With a $10,000 state tax credit propelling sales of finished but empty new houses, home builders in Sacramento and across California marked their biggest February-to-March percentage jump in single-family home starts in at least four years.
Sacramento-area home builders requested local government permits to start 198 single-family homes in March - 60 percent more than in February, the Construction Industry Research Board reported Friday.
By comparison, there was a 25 percent increase from February to March in 2008, a 13 percent increase in 2007 and a 7.2 percent decrease in 2006. Figures for prior years were not immediately available.
Statewide, home builders started 37.3 percent more single-family homes in March than February.
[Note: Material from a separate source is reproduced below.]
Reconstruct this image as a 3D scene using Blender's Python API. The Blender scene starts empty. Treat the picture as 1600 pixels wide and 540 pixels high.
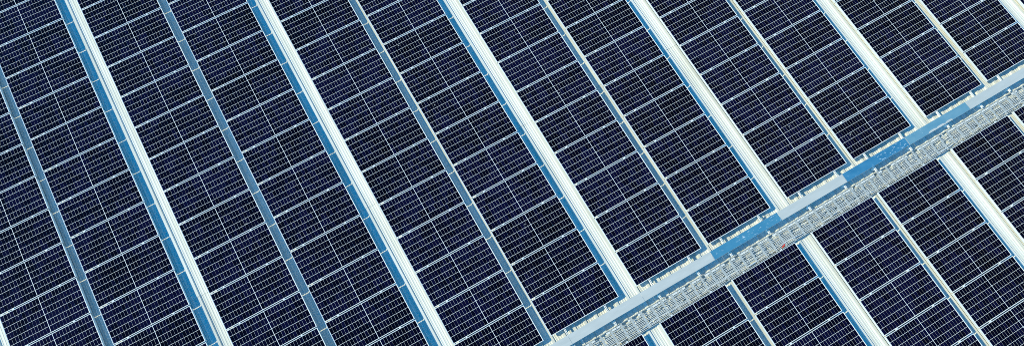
import bpy, bmesh, math, random
from mathutils import Vector, Matrix
random.seed(7)
R = math.radians
scene = bpy.context.scene
C = scene.collection

# ------------------------------------------------------------------ camera
# heights: roof pan z = 0, rib crest z = 0.035, top of the solar panels z = ZP
ZP = 0.225
CAMPOS = Vector((7.2687, -19.8330, 19.7088 + ZP))
ROT = Matrix(((0.86798345, -0.49634358, 0.01574133),
              (0.46584749, 0.82481511, 0.32041559),
              (-0.17201991, -0.27078237, 0.94714627)))      # world -> camera
FPX = 1235.0                                                 # focal length in px of a 1600 px wide frame
cam_data = bpy.data.cameras.new('camera')
cam = bpy.data.objects.new('camera', cam_data); C.objects.link(cam)
cam.matrix_world = Matrix.Translation(CAMPOS) @ ROT.transposed().to_4x4()
cam_data.sensor_width = 36.0
cam_data.lens = 36.0 * FPX / 1600.0
cam_data.clip_start = 0.1; cam_data.clip_end = 2000
scene.camera = cam

# ------------------------------------------------------------------ world and sun
TRAVEL = Vector((1.05, -0.40, -1.0)).normalized()             # the way sunlight travels
sv = -TRAVEL
world = bpy.data.worlds.new('World'); scene.world = world; world.use_nodes = True
wn = world.node_tree.nodes; wl = world.node_tree.links
bg = wn['Background']
sky = wn.new('ShaderNodeTexSky'); sky.sky_type = 'NISHITA'; sky.sun_disc = False
sky.sun_elevation = math.asin(sv.z); sky.sun_rotation = math.atan2(sv.x, sv.y)
sky.air_density = 1.0; sky.dust_density = 0.2; sky.ozone_density = 2.5
hsv = wn.new('ShaderNodeHueSaturation'); hsv.inputs['Saturation'].default_value = 1.75; hsv.inputs['Hue'].default_value = .494
wl.new(sky.outputs[0], hsv.inputs['Color']); wl.new(hsv.outputs[0], bg.inputs[0])
bg.inputs[1].default_value = 0.15
sun_d = bpy.data.lights.new('sun', 'SUN'); sun_d.energy = 2.5; sun_d.angle = R(0.53)
sun_d.color = (1.0, 0.90, 0.58)
sun = bpy.data.objects.new('sun', sun_d); C.objects.link(sun)
sun.rotation_euler = TRAVEL.to_track_quat('-Z', 'Y').to_euler(); sun.location = (0, 0, 30)
vs = scene.view_settings
vs.view_transform = 'Standard'; vs.look = 'None'; vs.exposure = 0.95; vs.gamma = 1.0
vs.use_curve_mapping = False
scene.cycles.pixel_filter_type = 'BLACKMAN_HARRIS'; scene.cycles.filter_width = 0.9
scene.cycles.use_denoising = False; scene.cycles.use_adaptive_sampling = False       # the denoiser smears the fine cell grid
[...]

That, too, beat the percentage gains of 2006 and 2007, and was well above a 17 percent gain at the same time last year.
While the percentage gains were impressive, the number of newly started homes, apartments and condominiums in California - 3,317 in March - still foretells the fewest home starts in California this year since record keeping began in 1954, said the California Building Industry Association.
Nonetheless, Robert Rivinius, president and chief executive officer of the home-builder trade group, called the spring bounce a signal that builders area gaining confidence.
Some of the strongest growth in residential starts was in San Diego, up 509 percent in March from February. Builders started 524 homes, apartments and condos there.
Rivinius attributed the confidence to a $10,000 state tax credit for new-homebuyers that he said has helped builders sell finished but vacant homes across the state. Builders in the Sacramento region had an inventory of 829 finished but unsold homes available at the end of March, according to Houston-based industry consultant Metrostudy.
That's about half of the number sitting empty a year ago, it said in a report this week.
The California Franchise Tax Board said Friday that 4,199 buyers have applied for $40.8 million in state tax credits since the program began March 1. That's 41 percent of state funds allocated for the credit, and Rivinius urged state lawmakers Friday to approve a new round of funding.
"It's having the desired effect of stimulating home buying, which in turn, will generate construction, meaning tax revenues for the state and local government while putting people back to work," he said in a statement.